Uma ideologia juvenil que grassa
também nas redes sociais. Uma página chamada “Rota na USP” é emblemática. “Você
é a favor da PM na USP? Está cansado dos criminosos piquetes e das
manifestações violentas destruidoras do patrimônio público?”, diz a página –
com link para a “Frente Estudantil Contra-Revolucionária!, que vê como “raio de
luz a contra-revolução, baseada pelo professor católico Plínio Corrêa de
Oliveira.”
Para Márcia Carneiro, estudiosa
do integralismo brasileiro, ser de direita passou a ser atrativo ao jovem no
momento em que a divulgação de tais mensagens nas redes sociais ganhou aspectos
modernos. “Estar incluído em um grupo que acolha suas raivas, recalques e
intolerâncias faz-lhes sentir confortáveis em um mundo que a abertura de
oportunidades fere as suas arrogâncias.”Filhos de uma “velha classe média que
se recusa a compartilhar os ganhos econômicos e sociais com a nova classe
média”, esses jovens não teriam mais receio de se assumir como de direita.
Antes, diante da negação do PT no governo, orgulham-se disso.

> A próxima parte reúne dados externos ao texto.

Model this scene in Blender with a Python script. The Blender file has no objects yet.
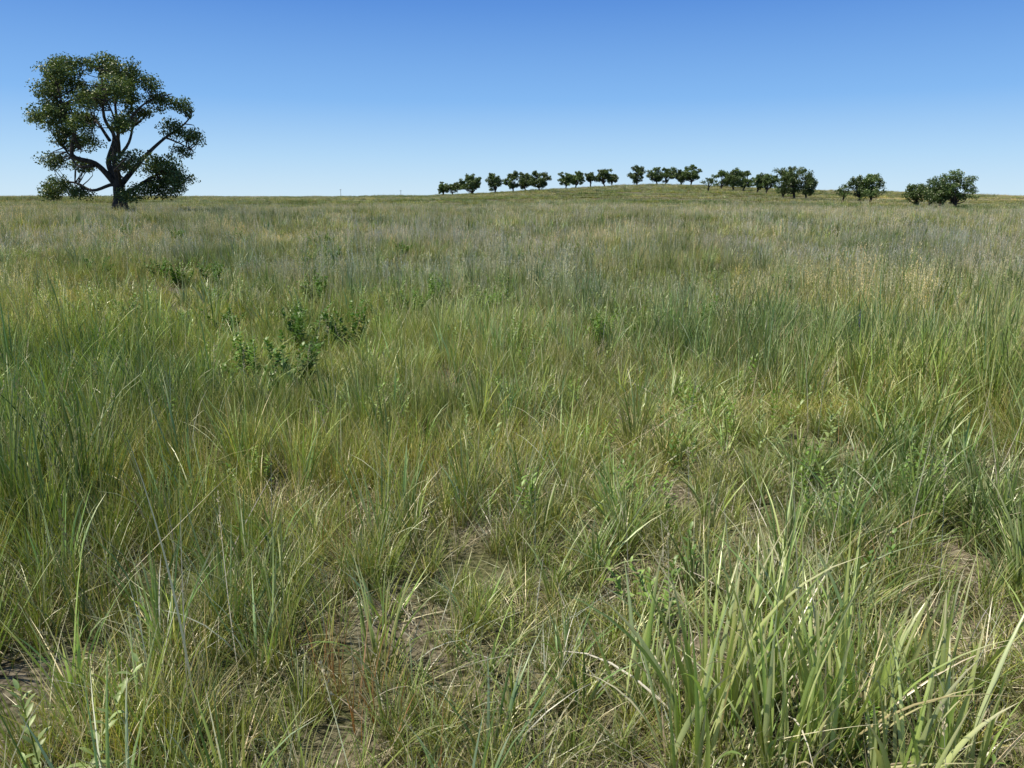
import bpy, math, numpy as np
from mathutils import Vector
rng = np.random.default_rng(11)
R = math.radians
scene = bpy.context.scene
F=770.0; PITCH=math.atan(186/F); CAMZ=1.6
cp,sp_=math.cos(PITCH),math.sin(PITCH)
def pz(py,Y):
    b=384-py
    return CAMZ+Y*(b*cp-F*sp_)/(F*cp+b*sp_)
def pxX(px,Y,z=CAMZ): return (px-512)/F*(Y*cp-(z-CAMZ)*sp_)

# ------------------------------------------------------------ terrain function
cols=[-600,-100,120,300,430,500,560,640,700,735,790,865,948,1024,1300,1700]
D=[0,40,90,170,220,280,350,500,900,2500]
T=[[0,0,0,0,.3,.8,1.4,3.0,2,-6],
   [0,0,0,0,.2,.8,1.4,2.7,2,-6],
   [0,0,0,0,.2,.8,1.4,2.8,2,-6],
   [0,0,0,0,.2,.7,1.3,2.0,2,-6],
   [0,0,0,.1,.5,1.3,2.3,1.6,2,-6],
   [0,0,0,.3,1.1,2.7,4.2,2.6,0,-8],
   [0,0,.1,.7,2.0,4.2,6.2,3,0,-8],
   [0,-.1,.1,1.0,2.8,5.6,8.0,4,0,-8],
   [0,-.1,.1,.8,2.2,5.1,7.6,4,0,-8],
   [0,0,.1,.4,1.4,3.6,6.6,4,0,-8],
   [0,0,.0,.1,.8,2.7,5.1,4,0,-8],
   [0,0,-.1,-.4,0.1,1.7,4.0,3.6,1,-8],
   [0,0,-.2,-.8,-.5,1.0,2.6,3.2,2,-8],
   [0,0,-.2,-.8,-.6,.3,1.4,1.6,1,-8],
   [0,0,-.2,-.6,-.3,.3,1.4,2,1,-8],
   [0,0,0,0,0,.3,1.4,2,1,-8]]
T=np.array(T,float); AZ=np.arctan((np.array(cols)-512)/791.0); D=np.array(D,float)
NA,NR=361,260
azg=np.linspace(-math.pi,math.pi,NA); lr=np.linspace(math.log(0.5),math.log(4000),NR); rg=np.exp(lr)
H1=np.stack([np.interp(rg,D,T[i]) for i in range(len(AZ))])
Hg=np.stack([np.interp(azg,AZ,H1[:,j]) for j in range(NR)],1)
def blur(a,k,ax):
    ker=np.hanning(k+2)[1:-1]; ker/=ker.sum()
    pad=[(0,0),(0,0)]; pad[ax]=(k//2,k//2)
    return np.apply_along_axis(lambda v:np.convolve(v,ker,'valid'),ax,np.pad(a,pad,mode='edge'))
Hg=blur(Hg,7,1); Hg=blur(Hg,5,0)
W=[(rng.normal(0,1,2),rng.uniform(0,6.28)) for _ in range(40)]
def noise(x,y,scale,o=0,n=7):
    s=0
    for i in range(n):
        k,ph=W[(i+o)%40]; s=s+np.sin((k[0]*x+k[1]*y)*1.6/scale+ph*(o+1)+1.3*np.sin((k[1]*x-k[0]*y)/scale*.7+ph))
    return s/math.sqrt(n)/.75
def height(x,y):
    x=np.asarray(x,float); y=np.asarray(y,float)
    r=np.maximum(np.hypot(x,y),.5); a=np.arctan2(x,y)
    fi=(a+math.pi)/(2*math.pi)*(NA-1); fj=(np.log(r)-lr[0])/(lr[-1]-lr[0])*(NR-1)
    fi=np.clip(fi,0,NA-1.001); fj=np.clip(fj,0,NR-1.001)
    i=fi.astype(int); j=fj.astype(int); u=fi-i; v=fj-j
    h=(Hg[i,j]*(1-u)+Hg[i+1,j]*u)*(1-v)+(Hg[i,j+1]*(1-u)+Hg[i+1,j+1]*u)*v
    h=h+noise(x,y,3.0,3)*.03+noise(x,y,14.0,8)*.08*np.clip(r/15,0,1)+noise(x,y,90,12)*.28*np.clip(r/150-.3,0,1)
    h=h-.22*np.exp(-((x-1)/9)**2-((y-15)/4)**2)
    return h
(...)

Mas a direita também lê em papel:
são livros repletos de preconceitos e distorções históricas, comuns desde que o
PT chegou ao poder com Lula, rapidamente resenhados nos redutos conservadores
da mídia. Um expoente dessa literatura é Leandro Narloch, fenômeno de vendas
com seus “guias politicamente incorretos” que vertem para o senso comum a
história do Brasil e da América Latina. Teria ele encontrado um nicho carente
na direita juventil? “Acho que sim, muita gente percebeu que os leitores estão
cansados de lugares-comuns da esquerda”, diz.
A biblioteca virtual do “Cons” amplia a lista. Há desde livros do economista
Rodrigo Constantino (de Privatize Já) ao Orvil da FAB; de Os Dez Princípios
Conservadores, de Russel Kirk, a Rompendo o Silêncio, do coronel Carlos Alberto
Brilhante Ustra. No hall de referências nativas há ainda “acadêmicos” como os
filósofos Luis Pondé e Denis Rosenfield e os jornalistas Olavo de Carvalho e
Reinaldo Azevedo. São as inspirações de Cibele e tantos outros jovens.
Se o estardalhaço em torno da
nova Arena soa artificial, o pensamento por trás dela, não. “Seria preciso
discutir o que a refundação de um partido criado por um regime ditatorial diz
sobre a construção da memória da ditadura”, reflete a historiadora Samantha
Quadrat, da UFF.
Em um país que anistiou
torturadores, a memória coletiva escamoteou o fato de que a ditadura “tinha de
fato o apoio de parcelas significativas da sociedade”, que ainda hoje se
lembram com carinho do passado autoritário. A recuperação da sigla seria só um
exemplo. A historiadora, que pesquisou a juventude pinochetista no Chile dos
anos 1970, diz ser utópica a ideia de que todo jovem é progressista, em nenhum
lugar do mundo. “Não era assim em 1968, não é assim hoje.”